Sounds like some seriously sensitive gear. I like :)

Bypass Caps… We don’t need to stinking bypass caps :slight_smile:

I’m kind of a bad boy when it comes to schematic creation… I always put down the fundamentals and then go back and add the bypass caps, bulk storage caps, decoupling caps, etc later… I went on vacation one time, and someone decided to ‘help’ me by laying out the schematic I had been working on… Boards released to fab and all…

I get back, Look at board and think to myself… Wonder what that paper-weight cost… there isn’t a single bypass cap on it… Oh well, it was only 12 layers :slight_smile:

Glad to hear you’ve got it working. That’s a pretty awesome thing to be able to measure without touching the circuit - no parasitics from scope probes or anything so you’re not changing things by measuring them…

Great work…

PPtk

Actually a quick question for ye - Could we use this system, or set it up in some fashion, that would allow us to accurately test battery voltages, lumens, temperature etc all at the same time? This would be handy for showing how a light performs over a period of time (normally cell voltage being the underlying factor) without having to repeat tests several times. I would have a very good reason to use this over the coming months so I'm super keen to get my hands on one...

Yeah, that’s measuring a boost driver switching freq.

It can measure the 2500 Hz PWM on a 10 lumen light around 3 feet away… and that’s in a room with 10,000 lumens of overhead lighting. Granted, each of those PWM pulses peaks at 150 lumens.

Anyway, it works a whole lot better than it has any right to…

I would be interesting to try it on something with a really high switching freq. My switchiest light is running at 132 KHz.

I’d also like to know why my Sipik clone has no measurable driver freq. I can’t believe that the Chinese would put a filter cap on a $5 (shipped) light.

I can send you a 3XML module to test. It switches between 500KHz and 2Mhz depending on input voltage.

I’m beginning to REALLY dislike whoever did the IIC interface to those Melexis MLX90614 IR thermometer chips. I hope his batteries run down in the middle of a SuperStorm of the Century Hurricane of Soggy New Englanders.

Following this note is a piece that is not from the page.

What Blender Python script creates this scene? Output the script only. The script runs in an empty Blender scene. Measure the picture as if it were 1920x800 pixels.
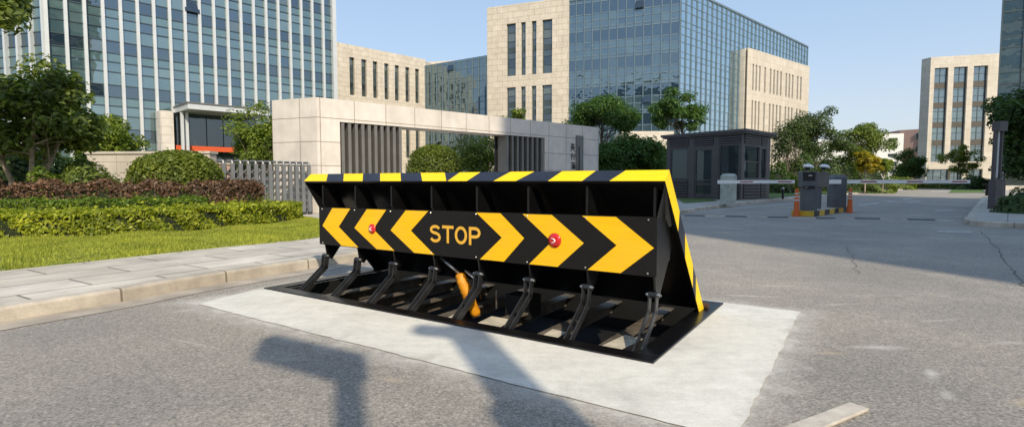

I was originally using a bit-banged IIC bus interface since the ATMEGA328 idiot designers (I hate you, too) put the hardware IIC interface on the same pins as two of the the ADC inputs. When I decided to use the ATMEGA1284, it has the IIC hardware interface on its own pins. Hooray, I’ll mod the code to use the hardware IIC interface.

Turns out the bastard MLX90614 likes to lock up the AVR hardware IIC interface. At the end of some random reading, it leaves the SDA data line pulled low. Voila, no more IIC communications. After a week of futzing with it, I finally got it to work reliably (hopefully) by turning off and back on the AVR IIC interface after each stop condition.

Oh, yeah… I also REALLY hate the bastards that designed the Corky toilet fill valve.

I finally figured out why the IR thermometer was locking up the IIC bus… When you read the temperature from the chip it gives you two bytes of data and a CRC error check byte. The IIC/SMBus spec (and some of their example code) says you can terminate a transmission early by NACKing the last byte you want and sending a STOP. Nope, that drives the little bugger insane and it freaks out. Since I wasn’t using the CRC byte, I didn’t waste time reading it. Now I read the CRC and all is well. Well, as well can be with a chip with a schitzo interface.

I also got in some new phototransistors to try with the PWM sensor. Those puppies can read out past past 4 MHz! They also seem to be a bit more sensitive. That does seem to make measuring buck/boost driver switching freqs a bit more fiddly. The optimum light position is more critical (you can’t just jam the light up against the sensor). But for 10 cents a pop, one can’t complain too much…

Question: How well would this device work if hooke dup to an integrating sphere? Could we permamently attach the light sensor to the sphere to get lumen/lux/PWM readings? Or does the light need to be shone directly at the sensor/s for most features to work?